WRITTEN EXERCISE: Using the data below, copy each line that includes the word "parts".
>>>>>
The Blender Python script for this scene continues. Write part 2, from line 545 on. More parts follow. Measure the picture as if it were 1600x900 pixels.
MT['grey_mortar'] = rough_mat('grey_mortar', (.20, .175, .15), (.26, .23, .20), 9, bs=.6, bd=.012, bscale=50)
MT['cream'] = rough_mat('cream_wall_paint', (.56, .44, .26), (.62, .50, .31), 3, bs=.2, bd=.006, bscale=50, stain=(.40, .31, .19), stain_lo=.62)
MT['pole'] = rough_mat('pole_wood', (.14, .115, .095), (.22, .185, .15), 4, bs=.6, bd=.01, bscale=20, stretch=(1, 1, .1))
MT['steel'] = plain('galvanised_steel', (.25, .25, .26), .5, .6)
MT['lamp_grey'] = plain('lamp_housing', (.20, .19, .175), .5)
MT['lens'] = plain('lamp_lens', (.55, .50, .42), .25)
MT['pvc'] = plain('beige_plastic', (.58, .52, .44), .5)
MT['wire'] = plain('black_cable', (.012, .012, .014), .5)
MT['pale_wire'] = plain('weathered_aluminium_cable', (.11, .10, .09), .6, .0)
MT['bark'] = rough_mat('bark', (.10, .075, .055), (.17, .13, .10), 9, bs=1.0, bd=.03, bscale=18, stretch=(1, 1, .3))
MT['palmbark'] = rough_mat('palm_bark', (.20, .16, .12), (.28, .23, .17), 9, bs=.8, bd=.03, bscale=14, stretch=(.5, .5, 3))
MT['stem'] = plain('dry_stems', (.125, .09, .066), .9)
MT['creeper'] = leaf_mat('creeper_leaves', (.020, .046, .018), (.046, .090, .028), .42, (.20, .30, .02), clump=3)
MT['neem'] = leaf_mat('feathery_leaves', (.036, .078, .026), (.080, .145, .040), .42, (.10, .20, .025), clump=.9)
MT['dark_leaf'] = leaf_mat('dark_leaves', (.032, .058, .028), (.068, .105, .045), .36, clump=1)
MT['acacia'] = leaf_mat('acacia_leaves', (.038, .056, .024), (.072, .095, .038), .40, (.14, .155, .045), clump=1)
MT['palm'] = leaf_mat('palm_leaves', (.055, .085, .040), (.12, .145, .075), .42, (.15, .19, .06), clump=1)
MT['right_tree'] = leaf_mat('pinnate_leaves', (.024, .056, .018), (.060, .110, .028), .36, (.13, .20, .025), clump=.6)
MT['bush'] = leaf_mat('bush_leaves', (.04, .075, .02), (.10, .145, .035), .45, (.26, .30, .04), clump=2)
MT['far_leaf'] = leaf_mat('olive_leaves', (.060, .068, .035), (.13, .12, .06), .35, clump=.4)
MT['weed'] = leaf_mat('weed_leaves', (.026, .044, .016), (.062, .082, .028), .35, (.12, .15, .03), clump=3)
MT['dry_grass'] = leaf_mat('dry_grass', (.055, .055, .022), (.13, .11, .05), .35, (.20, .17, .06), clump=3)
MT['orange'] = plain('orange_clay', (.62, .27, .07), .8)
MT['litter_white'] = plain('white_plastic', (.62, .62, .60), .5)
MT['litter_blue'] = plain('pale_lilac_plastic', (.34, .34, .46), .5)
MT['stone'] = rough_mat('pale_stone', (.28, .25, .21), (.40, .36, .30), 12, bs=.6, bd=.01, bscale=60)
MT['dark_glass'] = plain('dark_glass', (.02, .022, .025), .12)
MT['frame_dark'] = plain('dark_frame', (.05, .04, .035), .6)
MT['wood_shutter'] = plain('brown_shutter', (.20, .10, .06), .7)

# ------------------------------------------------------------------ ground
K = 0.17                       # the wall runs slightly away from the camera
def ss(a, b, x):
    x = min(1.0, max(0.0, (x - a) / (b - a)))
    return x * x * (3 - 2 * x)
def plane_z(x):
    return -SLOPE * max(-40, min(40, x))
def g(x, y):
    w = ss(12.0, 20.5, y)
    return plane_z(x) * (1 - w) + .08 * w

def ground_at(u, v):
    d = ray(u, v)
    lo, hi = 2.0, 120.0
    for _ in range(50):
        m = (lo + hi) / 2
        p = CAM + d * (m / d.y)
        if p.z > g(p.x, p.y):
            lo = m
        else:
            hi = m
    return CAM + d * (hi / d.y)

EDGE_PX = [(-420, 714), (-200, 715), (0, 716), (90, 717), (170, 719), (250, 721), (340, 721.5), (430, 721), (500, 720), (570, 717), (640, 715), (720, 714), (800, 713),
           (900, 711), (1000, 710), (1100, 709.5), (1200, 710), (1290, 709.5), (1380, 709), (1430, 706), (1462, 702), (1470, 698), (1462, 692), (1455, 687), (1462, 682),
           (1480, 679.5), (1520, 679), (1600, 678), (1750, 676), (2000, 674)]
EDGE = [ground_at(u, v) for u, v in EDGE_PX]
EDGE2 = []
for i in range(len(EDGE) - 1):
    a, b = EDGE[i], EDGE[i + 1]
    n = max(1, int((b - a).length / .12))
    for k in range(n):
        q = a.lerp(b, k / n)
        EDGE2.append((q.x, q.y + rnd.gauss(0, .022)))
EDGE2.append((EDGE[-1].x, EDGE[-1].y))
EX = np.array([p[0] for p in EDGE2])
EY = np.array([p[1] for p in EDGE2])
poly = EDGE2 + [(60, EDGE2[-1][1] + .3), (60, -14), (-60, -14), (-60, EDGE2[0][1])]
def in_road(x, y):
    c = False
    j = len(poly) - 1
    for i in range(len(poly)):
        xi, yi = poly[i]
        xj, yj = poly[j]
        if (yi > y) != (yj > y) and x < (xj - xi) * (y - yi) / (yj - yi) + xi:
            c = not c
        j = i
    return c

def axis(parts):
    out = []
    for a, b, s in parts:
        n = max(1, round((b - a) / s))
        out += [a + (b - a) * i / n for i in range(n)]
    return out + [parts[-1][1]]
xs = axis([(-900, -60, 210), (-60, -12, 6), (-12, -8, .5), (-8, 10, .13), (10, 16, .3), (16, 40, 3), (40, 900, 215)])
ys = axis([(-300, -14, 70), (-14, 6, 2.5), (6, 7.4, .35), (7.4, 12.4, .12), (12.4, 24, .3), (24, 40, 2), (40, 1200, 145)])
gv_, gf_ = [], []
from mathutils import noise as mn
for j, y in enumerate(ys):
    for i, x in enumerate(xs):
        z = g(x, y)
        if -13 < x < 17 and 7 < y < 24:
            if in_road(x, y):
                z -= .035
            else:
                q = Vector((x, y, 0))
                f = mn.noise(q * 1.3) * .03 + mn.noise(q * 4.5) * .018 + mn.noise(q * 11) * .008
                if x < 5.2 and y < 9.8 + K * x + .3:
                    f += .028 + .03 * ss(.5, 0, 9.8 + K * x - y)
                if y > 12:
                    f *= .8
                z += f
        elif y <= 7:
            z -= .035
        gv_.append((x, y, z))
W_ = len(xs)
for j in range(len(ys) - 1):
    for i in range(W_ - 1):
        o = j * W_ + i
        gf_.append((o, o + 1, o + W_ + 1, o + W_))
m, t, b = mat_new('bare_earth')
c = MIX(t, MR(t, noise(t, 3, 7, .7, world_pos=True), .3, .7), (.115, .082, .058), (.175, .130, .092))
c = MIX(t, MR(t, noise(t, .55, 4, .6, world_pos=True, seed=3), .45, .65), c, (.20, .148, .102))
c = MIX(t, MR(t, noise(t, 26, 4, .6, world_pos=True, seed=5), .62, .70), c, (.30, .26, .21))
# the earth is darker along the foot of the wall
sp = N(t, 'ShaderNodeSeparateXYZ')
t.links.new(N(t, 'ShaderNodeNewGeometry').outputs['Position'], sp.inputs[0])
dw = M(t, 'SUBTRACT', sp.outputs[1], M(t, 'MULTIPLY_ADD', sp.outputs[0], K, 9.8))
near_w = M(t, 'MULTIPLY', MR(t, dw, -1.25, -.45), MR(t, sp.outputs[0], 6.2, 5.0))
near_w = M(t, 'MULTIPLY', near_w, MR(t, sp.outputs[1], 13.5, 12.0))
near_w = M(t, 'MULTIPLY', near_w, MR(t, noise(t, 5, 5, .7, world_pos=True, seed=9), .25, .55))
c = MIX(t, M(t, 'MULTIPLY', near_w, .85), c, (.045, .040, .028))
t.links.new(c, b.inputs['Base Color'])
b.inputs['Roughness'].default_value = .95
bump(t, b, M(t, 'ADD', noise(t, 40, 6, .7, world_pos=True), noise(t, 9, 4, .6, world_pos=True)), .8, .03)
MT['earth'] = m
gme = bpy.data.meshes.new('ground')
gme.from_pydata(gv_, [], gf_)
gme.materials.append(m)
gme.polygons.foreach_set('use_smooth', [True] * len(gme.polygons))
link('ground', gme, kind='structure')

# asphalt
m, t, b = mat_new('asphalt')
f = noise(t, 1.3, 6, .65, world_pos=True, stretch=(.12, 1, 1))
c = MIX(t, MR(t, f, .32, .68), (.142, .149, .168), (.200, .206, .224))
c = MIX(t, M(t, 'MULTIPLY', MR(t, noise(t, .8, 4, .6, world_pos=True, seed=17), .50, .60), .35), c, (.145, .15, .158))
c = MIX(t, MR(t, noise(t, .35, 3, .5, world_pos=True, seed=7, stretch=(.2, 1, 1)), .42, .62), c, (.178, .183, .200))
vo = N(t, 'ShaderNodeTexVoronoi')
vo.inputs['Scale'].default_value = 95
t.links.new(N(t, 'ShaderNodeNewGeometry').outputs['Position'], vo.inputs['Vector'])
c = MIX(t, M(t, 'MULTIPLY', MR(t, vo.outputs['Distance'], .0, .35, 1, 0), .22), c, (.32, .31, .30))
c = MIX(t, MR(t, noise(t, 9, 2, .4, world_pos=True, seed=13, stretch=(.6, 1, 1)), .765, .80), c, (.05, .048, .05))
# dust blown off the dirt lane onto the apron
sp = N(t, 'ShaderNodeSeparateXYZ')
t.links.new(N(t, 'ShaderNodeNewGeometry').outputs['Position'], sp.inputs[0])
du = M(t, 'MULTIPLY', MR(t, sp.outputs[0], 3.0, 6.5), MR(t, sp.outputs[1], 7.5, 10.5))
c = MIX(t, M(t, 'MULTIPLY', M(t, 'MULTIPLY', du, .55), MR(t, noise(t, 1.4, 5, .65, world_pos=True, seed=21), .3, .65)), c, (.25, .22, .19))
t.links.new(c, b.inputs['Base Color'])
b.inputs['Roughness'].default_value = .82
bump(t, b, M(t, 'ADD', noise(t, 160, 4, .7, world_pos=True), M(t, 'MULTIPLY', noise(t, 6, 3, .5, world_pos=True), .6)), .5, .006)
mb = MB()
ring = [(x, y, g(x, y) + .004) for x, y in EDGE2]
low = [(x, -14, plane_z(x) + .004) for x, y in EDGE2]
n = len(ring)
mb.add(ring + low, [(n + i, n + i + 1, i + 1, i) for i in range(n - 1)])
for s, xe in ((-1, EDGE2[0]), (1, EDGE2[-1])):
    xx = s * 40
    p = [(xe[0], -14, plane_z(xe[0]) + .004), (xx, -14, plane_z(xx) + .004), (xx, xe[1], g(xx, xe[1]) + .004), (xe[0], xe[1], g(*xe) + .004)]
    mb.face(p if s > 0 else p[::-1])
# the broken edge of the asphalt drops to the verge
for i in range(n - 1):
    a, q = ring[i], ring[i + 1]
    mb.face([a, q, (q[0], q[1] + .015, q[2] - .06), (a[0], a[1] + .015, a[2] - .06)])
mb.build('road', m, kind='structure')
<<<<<
ANSWER:
The Blender Python script for this scene continues. Write part 2, from line 545 on. More parts follow. Measure the picture as if it were 1600x900 pixels.
def axis(parts):
    for a, b, s in parts:
    return out + [parts[-1][1]]